Hope this helps. Good luck!
					James
arpa: syap@tut.cc.rochester.edu
uucp: rochester!ur-tut!syap

=======================================================================

gjditchfield@violet.waterloo.edu (Glen Ditchfield) (01/12/88)

In article <795@ur-tut.UUCP> syap@tut.cc.rochester.edu.UUCP (James Fitzwilliam) writes:
>In article <4523@watdragon.waterloo.edu> gjditchfield@violet.waterloo.edu (Glen Ditchfield) writes:
>>
>>I think the recent postings about accented characters show that the KeyCaps
>>DA doesn't handle dead keys correctly.
>>
>>If you bring up KeyCaps and type option-`, the option and ` keys in the
>>keyboard diagram briefly turn black, but nothing else happens.  In
>>particular, the keys which will be accented do not change.  For instance,
>>the "a" key square keeps showing "a", when it should change to
>>"a-overstrike-`".  [I should have said "a-with-an-`".]
>
>As far as I know, KeyCaps was always meant to work that way, i.e. the
>same way the keyboard does (or what good is it?)  When you type option-`,
>of course nothing happens, since that keystroke cannot generate a value
>until you tell what character you're accenting. ... If you type
>option-` THEN a (or e, or u) you'll get the right thing in the bar.

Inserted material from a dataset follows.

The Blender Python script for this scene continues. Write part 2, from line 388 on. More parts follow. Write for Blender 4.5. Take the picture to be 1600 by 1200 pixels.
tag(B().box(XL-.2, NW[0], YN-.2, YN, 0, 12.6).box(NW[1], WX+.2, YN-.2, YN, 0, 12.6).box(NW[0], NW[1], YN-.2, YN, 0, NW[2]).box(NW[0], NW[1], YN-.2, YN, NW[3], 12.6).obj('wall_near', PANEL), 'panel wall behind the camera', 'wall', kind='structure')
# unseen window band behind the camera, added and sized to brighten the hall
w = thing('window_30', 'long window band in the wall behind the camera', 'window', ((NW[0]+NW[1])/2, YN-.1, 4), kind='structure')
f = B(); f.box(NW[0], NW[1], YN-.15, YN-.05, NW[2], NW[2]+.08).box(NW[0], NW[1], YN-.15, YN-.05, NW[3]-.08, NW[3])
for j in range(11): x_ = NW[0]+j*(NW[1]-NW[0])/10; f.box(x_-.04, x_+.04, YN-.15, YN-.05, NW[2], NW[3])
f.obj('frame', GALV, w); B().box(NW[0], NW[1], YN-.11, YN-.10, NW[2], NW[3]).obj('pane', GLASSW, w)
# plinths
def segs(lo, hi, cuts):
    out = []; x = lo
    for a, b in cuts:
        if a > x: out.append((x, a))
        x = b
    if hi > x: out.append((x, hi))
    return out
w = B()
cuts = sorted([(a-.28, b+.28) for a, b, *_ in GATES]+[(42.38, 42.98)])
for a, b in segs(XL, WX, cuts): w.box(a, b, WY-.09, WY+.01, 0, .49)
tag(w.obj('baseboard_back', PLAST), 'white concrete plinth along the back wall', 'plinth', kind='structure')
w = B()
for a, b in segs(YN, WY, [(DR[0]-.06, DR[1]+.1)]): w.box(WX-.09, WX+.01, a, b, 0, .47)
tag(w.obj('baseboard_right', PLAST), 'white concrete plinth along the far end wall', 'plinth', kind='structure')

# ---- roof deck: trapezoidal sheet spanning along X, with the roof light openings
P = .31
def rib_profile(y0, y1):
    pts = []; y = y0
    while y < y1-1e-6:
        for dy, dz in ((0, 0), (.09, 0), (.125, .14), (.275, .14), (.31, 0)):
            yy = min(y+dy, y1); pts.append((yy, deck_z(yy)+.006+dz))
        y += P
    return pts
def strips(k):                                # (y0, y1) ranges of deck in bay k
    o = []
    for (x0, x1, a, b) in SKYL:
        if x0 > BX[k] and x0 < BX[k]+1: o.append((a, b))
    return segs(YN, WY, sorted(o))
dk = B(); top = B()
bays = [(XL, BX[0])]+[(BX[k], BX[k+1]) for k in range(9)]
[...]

My point exactly.  KeyCaps _doesn't_ work the same way the keyboard does.
If I type option-`, the "a" key square in the KeyCaps window continues to
display an "a".  But if I actually press the "a" key, I do not get an "a"
character in KeyCap's text line;  I get "a-with-`".  When a "dead key"
combination like option-` is pressed, the key squares for all of the keys
which are affected by that "accent" should display the "accented" version
of the character, and they should keep displaying them until a character is
generated.

For most fonts, this may not seem important.  If you want to find the set
theory symbols that are hidden as accented characters in Symbol font, this
is essential.

>Really all KeyCaps is for is to remind you whether "bullet" is
>option-8 or option-b, whether circumflex is option-i or option-u,
>without having to poke the whole damn keyboard blindly.

If it worked the way I want it to, it would also remind you where "logical
not" is in Symbol font.  It would also remind you which accent-character
combinations exist.  My (rather old) Mac manual tells me which option keys
generate accents, but it doesn't tell me which keys those option keys affect.
Last week I did "poke the whole damn keyboard blindly" to make up a list
of dead key combinations so I could see what they generated in Symbol font.